▸ **Information shown**:
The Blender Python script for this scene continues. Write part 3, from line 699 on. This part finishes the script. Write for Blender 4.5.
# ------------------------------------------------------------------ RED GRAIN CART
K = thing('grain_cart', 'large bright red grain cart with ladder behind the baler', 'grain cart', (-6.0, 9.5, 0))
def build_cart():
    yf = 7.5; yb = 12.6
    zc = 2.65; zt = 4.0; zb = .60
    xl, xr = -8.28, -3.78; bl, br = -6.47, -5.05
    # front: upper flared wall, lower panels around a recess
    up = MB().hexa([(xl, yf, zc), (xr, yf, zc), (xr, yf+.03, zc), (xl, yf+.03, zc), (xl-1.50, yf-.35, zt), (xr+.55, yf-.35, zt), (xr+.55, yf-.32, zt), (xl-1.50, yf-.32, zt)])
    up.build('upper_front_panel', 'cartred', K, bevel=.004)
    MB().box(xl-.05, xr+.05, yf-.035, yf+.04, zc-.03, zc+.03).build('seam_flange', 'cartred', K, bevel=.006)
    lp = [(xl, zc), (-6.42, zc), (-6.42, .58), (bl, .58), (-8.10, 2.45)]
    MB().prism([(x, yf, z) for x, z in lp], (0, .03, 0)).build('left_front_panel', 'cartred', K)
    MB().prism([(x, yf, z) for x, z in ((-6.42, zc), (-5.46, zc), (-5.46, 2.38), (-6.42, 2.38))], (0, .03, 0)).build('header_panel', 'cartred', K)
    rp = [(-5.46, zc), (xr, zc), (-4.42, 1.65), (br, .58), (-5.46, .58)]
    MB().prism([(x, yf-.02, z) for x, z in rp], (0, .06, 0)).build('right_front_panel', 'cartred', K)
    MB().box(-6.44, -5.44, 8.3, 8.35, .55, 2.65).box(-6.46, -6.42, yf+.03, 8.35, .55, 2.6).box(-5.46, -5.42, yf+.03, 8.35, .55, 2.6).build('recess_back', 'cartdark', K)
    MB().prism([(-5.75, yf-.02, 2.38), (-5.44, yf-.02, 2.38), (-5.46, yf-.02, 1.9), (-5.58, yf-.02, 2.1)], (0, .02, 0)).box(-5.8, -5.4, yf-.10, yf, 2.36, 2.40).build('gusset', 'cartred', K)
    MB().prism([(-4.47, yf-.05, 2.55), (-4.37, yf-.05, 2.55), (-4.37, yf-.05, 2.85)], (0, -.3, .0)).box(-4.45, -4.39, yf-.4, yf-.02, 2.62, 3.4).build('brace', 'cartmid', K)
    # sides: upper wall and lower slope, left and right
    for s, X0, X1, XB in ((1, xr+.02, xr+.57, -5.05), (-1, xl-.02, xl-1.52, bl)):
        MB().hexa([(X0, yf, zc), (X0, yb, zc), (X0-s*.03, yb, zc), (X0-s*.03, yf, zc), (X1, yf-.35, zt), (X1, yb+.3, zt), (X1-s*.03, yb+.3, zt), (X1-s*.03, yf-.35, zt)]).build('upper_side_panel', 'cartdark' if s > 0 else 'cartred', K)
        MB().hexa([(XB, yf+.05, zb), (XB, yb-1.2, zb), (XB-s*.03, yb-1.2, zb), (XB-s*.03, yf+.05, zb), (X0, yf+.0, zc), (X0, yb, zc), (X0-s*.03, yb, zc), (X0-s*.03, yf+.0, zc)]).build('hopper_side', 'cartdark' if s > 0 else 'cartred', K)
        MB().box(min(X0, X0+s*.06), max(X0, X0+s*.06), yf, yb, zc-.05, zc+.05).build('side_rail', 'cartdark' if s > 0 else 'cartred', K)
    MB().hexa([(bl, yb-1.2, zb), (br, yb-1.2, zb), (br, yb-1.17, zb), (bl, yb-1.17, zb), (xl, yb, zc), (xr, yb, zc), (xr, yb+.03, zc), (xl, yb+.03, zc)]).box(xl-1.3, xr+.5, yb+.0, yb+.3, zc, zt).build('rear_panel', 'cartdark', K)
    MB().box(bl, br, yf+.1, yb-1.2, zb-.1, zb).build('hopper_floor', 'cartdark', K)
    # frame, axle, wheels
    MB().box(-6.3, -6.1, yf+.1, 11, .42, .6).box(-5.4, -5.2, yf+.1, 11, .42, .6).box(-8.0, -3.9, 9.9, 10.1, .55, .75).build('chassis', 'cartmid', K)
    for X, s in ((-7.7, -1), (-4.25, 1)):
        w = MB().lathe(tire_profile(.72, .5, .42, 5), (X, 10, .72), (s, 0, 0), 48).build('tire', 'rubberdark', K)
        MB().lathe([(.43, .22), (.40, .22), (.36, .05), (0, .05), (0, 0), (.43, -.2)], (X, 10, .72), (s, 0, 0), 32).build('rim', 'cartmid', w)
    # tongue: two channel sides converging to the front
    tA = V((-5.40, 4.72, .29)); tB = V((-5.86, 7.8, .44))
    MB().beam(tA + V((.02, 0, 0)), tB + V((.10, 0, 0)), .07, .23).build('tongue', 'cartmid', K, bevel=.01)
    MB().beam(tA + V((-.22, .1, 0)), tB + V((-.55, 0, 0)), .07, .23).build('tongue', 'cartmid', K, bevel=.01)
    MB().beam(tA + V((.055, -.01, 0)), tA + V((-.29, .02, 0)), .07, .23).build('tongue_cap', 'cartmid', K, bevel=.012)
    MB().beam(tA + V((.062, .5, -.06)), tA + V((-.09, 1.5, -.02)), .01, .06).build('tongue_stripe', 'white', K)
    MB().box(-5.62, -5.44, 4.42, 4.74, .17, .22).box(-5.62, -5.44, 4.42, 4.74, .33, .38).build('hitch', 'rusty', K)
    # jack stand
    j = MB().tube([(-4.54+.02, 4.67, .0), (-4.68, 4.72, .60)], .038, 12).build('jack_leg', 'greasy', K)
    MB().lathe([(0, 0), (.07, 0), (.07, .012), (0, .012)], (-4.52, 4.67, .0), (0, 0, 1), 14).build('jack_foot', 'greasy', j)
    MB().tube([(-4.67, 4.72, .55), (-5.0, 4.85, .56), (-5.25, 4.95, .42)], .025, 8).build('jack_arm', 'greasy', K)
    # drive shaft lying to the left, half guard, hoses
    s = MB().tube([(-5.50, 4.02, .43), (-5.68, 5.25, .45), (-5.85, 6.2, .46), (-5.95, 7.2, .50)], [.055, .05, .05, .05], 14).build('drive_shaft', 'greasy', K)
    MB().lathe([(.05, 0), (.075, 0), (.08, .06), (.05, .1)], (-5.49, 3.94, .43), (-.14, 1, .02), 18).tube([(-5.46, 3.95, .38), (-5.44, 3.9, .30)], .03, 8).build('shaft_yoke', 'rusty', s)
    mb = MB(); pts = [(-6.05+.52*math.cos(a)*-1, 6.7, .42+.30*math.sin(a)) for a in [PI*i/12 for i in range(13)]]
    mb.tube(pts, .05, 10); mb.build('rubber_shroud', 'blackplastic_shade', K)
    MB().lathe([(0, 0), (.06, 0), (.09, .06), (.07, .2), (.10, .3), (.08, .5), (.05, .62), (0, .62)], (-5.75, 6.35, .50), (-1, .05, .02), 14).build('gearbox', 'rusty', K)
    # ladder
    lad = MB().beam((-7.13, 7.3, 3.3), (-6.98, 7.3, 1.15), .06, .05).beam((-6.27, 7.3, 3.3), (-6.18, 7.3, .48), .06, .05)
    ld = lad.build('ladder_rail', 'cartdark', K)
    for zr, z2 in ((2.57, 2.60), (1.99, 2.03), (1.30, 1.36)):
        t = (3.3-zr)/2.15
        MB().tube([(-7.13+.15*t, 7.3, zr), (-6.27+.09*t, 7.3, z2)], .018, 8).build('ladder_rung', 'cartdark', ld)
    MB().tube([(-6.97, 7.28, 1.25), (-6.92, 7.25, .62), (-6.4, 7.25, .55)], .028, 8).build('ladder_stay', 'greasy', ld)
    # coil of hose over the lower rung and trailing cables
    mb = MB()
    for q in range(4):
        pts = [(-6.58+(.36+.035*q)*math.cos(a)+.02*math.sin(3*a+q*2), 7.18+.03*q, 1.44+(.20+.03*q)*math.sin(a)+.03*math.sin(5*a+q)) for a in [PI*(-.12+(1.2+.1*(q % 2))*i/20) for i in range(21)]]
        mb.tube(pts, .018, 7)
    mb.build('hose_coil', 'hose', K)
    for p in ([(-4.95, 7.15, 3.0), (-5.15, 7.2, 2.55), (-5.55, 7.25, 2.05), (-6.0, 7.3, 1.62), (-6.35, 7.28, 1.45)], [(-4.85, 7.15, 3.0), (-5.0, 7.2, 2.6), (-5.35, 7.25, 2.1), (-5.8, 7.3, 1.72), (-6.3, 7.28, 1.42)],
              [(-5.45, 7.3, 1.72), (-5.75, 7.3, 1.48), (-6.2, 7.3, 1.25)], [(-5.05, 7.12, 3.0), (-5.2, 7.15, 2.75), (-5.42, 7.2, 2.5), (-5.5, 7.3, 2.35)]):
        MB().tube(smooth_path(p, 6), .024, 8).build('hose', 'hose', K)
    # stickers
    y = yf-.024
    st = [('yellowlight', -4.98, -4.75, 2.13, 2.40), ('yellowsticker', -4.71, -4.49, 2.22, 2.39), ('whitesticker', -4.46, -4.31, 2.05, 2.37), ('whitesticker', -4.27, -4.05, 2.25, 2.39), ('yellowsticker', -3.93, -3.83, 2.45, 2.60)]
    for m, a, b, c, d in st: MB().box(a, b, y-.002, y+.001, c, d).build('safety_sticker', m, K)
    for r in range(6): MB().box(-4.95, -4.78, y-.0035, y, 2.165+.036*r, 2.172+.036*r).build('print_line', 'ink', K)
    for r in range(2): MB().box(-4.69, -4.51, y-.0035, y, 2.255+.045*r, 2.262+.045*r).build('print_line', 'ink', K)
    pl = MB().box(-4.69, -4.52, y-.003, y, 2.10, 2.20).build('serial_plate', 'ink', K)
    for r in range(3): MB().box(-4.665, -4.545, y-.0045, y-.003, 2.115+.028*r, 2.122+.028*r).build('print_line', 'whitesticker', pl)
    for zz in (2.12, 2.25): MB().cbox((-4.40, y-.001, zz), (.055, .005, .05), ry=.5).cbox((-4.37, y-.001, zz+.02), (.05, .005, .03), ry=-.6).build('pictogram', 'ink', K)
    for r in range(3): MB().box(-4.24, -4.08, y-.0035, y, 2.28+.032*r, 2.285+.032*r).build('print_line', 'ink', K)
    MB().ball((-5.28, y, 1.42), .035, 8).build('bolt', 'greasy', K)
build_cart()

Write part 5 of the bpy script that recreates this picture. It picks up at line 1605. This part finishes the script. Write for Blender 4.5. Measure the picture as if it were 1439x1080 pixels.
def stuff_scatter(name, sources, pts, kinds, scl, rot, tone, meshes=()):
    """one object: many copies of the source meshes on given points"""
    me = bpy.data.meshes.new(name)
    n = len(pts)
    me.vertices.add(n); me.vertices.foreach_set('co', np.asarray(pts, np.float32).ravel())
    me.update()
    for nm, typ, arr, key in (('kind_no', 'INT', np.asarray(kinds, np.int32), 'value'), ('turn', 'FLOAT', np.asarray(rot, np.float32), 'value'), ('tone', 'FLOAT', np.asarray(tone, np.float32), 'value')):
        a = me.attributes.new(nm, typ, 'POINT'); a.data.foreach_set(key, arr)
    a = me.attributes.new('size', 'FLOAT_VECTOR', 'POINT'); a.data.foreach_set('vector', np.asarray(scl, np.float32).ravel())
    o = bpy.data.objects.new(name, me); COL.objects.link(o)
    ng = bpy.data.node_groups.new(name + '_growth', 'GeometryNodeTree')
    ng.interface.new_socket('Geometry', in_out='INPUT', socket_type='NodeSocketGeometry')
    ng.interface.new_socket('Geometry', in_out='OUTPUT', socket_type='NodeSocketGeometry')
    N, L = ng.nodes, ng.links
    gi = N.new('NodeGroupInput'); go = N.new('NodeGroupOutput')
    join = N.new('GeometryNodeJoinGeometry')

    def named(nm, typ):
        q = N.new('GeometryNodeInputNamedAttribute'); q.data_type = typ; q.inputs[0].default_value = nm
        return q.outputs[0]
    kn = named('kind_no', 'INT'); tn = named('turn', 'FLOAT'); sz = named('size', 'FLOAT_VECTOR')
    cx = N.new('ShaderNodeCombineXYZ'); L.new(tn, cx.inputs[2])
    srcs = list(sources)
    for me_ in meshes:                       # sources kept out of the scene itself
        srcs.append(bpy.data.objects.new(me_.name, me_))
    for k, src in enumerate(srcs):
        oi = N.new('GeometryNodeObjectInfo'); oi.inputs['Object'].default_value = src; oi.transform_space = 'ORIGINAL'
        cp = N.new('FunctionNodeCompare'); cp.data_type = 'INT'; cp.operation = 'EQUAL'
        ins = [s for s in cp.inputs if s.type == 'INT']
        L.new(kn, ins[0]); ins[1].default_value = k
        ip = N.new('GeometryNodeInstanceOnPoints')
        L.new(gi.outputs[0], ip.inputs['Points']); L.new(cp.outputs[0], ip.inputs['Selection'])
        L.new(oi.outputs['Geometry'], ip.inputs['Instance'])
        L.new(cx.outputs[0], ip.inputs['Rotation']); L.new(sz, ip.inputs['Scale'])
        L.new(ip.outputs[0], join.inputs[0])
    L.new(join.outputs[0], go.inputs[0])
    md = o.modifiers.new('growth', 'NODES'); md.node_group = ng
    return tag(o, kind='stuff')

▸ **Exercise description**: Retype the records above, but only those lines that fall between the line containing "yf-.35, zt)]).build('upper_side_panel', 'cartdark'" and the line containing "zc-.05, zc+.05).build('side_rail', 'cartdark'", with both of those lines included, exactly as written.

▸ **Task solution**:
        MB().hexa([(X0, yf, zc), (X0, yb, zc), (X0-s*.03, yb, zc), (X0-s*.03, yf, zc), (X1, yf-.35, zt), (X1, yb+.3, zt), (X1-s*.03, yb+.3, zt), (X1-s*.03, yf-.35, zt)]).build('upper_side_panel', 'cartdark' if s > 0 else 'cartred', K)
        MB().hexa([(XB, yf+.05, zb), (XB, yb-1.2, zb), (XB-s*.03, yb-1.2, zb), (XB-s*.03, yf+.05, zb), (X0, yf+.0, zc), (X0, yb, zc), (X0-s*.03, yb, zc), (X0-s*.03, yf+.0, zc)]).build('hopper_side', 'cartdark' if s > 0 else 'cartred', K)
        MB().box(min(X0, X0+s*.06), max(X0, X0+s*.06), yf, yb, zc-.05, zc+.05).build('side_rail', 'cartdark' if s > 0 else 'cartred', K)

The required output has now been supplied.